La scrittrice e attivista femminista Audre Lorde sottolinea quanto si affanni la società occidentale a tenere le donne separate dal proprio potenziale erotico. Lo fa proponendo un’arbitraria distinzione tra erotismo e femminilità: le donne devono essere desiderabili, ma questa desiderabilità non può e non deve diventare uno strumento di potere, di indipendenza economica, nelle loro mani. Dalle riviste di settore occhieggiano milioni di esempi in tal senso: in una sua ennesima provocazione, la Despentes afferma di non riuscire a capire la differenza tra il modello di femminilità proposto dai rotocalchi e quello delle puttane, se non fosse per il fatto che i magazine contribuiscono alla narrazione del sesso a pagamento come degradante. Manco a farlo apposta, le pagine online delle riviste rivolte a un pubblico di donne che si sono occupate del caso Squillo non si limitano a riportare la notizia ma esprimono tutte una condanna piuttosto dura al gioco e, in qualche caso, alle persone che ci giocano.

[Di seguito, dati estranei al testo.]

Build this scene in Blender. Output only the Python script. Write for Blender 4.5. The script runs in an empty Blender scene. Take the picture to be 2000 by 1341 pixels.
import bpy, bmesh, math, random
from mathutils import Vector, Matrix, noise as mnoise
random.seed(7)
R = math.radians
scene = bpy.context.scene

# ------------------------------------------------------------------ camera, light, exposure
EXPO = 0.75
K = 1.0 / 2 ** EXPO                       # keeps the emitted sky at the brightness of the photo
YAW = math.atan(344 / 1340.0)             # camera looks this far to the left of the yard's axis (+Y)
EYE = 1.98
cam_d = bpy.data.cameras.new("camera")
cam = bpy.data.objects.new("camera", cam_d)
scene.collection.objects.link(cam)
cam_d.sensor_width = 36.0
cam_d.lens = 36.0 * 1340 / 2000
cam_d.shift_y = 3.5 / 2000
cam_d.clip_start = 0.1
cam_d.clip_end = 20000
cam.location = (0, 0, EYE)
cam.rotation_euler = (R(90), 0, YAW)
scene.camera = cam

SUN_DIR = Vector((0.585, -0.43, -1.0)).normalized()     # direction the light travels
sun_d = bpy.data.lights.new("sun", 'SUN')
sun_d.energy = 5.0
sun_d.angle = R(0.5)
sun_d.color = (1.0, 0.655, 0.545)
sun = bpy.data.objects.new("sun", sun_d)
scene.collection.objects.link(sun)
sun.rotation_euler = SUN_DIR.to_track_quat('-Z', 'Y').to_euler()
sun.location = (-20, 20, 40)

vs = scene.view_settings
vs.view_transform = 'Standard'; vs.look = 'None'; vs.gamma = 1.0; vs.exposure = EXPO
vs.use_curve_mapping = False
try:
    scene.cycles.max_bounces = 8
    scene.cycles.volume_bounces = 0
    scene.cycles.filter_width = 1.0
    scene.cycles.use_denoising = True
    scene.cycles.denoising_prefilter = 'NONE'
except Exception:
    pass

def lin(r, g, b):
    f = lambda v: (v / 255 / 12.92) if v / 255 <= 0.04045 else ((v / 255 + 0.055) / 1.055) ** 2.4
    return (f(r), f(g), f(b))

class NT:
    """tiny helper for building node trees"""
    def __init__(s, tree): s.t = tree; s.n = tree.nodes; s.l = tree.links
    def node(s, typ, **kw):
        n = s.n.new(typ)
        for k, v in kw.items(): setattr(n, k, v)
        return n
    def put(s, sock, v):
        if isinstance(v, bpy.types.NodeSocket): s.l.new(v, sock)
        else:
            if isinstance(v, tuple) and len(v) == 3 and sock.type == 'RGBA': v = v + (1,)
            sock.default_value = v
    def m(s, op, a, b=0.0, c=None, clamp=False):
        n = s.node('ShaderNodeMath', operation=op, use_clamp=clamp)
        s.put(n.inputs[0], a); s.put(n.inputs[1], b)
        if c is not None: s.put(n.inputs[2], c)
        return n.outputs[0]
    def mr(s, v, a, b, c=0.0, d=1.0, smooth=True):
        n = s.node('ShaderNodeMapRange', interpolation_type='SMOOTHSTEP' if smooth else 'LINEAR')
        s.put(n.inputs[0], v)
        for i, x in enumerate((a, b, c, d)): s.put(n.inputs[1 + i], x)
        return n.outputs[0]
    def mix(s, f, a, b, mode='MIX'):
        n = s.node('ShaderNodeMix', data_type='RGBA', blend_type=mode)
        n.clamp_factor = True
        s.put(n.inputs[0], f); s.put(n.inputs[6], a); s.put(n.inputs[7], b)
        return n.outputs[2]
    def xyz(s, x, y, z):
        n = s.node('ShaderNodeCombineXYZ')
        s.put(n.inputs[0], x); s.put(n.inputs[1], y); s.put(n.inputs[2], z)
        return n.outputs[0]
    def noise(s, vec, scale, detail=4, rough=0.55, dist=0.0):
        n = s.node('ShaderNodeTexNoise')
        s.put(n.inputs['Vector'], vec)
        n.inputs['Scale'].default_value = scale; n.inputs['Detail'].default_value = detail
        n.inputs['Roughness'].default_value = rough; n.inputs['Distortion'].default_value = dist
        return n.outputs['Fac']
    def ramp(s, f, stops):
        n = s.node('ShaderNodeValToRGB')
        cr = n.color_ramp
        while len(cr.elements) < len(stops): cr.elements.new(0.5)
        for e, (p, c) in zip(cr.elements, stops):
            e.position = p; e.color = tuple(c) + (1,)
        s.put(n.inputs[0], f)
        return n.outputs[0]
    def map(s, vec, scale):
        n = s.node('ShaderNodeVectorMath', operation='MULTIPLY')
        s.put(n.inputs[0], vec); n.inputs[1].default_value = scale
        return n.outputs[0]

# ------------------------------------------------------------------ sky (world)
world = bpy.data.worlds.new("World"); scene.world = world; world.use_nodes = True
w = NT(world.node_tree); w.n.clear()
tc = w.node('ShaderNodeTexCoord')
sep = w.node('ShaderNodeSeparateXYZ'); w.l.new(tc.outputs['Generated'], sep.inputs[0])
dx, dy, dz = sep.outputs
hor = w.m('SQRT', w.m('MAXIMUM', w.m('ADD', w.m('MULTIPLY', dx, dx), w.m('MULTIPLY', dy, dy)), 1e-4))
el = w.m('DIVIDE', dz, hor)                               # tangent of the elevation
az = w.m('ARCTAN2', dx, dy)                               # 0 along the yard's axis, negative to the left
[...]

In questo modo non invitano le proprie lettrici alla riflessione sull’argomento, complesso e spinoso, e del perché non possa essere in nessun caso materia di satira, ma impongono loro una visione dei fatti: parlare di sfruttamento della prostituzione in un gioco da tavolo è vergognoso e disumano e noi donne assennate ce ne dissociamo a piena voce. Se ci hai giocato e magari ti sei pure divertita, se sei ancora qui a chiederti in quale modo migliorerebbe la vita delle professioniste del sesso in Italia la censura di un gioco da tavolo, sei una degenerata o una maschilista.
Quanto e cosa dicono di noi una politica e un’opinione pubblica che si professano attente alle esigenze delle donne e individuano l’esigenza nella censura di un passatempo per adulti, rifiutando di affondare le mani e le coscienze nel fenomeno, che pure trovano degradante, della prostituzione? Preferiamo far finta che non esista, ma sappiamo che esiste. Preferiamo allora che non si veda, che almeno non ci venga sbattuto in faccia durante le feste, in alternativa alla tombola. Sia mai che un gioco violento, volgare, estremo dovesse spingerci a riflettere sul fallimento del nostro sistema sociale strappandoci un’amara risata.